Spertus Checks Out One Book

Jewish Counterpart to City Program
is Launched with One Book, One Community

October 28-November 10, 2011

By Gila Wertheimer for the Chicago Jewish Star

Get ready, get set, get reading.

One Book, One Chicago has now been joined by its Jewish counterpart — One Book, One Community.

The book selected is a debut novel, A Day of Small Beginnings by Lisa Pearl Rosenbaum, published in 2006. It is a story of generations, of Europe and America, of heritage lost and reclaimed, and it opens in 1906, in a cemetery in Poland, narrated by one Freidl Alterman, who died, aged 83, the previous year.

Not exactly with her consent, she returns to the Land of the Living to protect a young boy, Itzik Leiber. And so begins this family saga.

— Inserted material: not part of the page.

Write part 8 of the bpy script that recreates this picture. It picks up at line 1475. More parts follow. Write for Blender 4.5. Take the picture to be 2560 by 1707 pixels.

One Book, One Community is a new project of Spertus Institute of Jewish Studies that will take place during November and early December, to coincide with Jewish Book Month.

It will be accompanied by a number of programs, with the first one, titled Getting Inside the Story, a look at Jewish traditions of storytelling and papercutting, which play parts in the novel.

The program takes place November 13, at 2 p.m., at Spertus Institute, 610 S. Michigan Avenue, Chicago.

The culminating program will be author events with Lisa Pearl Rosenbaum on December 4.

According to Beth Schenker, Director of Programming at Spertus, A Day of Small Beginnings was the One Book, One Community selection “because the novel addresses ideas about Jewish faith on both a very personal level and through the wide lens of political and social change.”

Organizers of the project hope it will attract not only individual readers, but also book clubs, synagogue groups and families, resulting in a wide variety of conversations within the community.

To facilitate this, Spertus has issued a booklet with discussion questions, a timeline of Polish-Jewish history, a list of events and other information related to the book.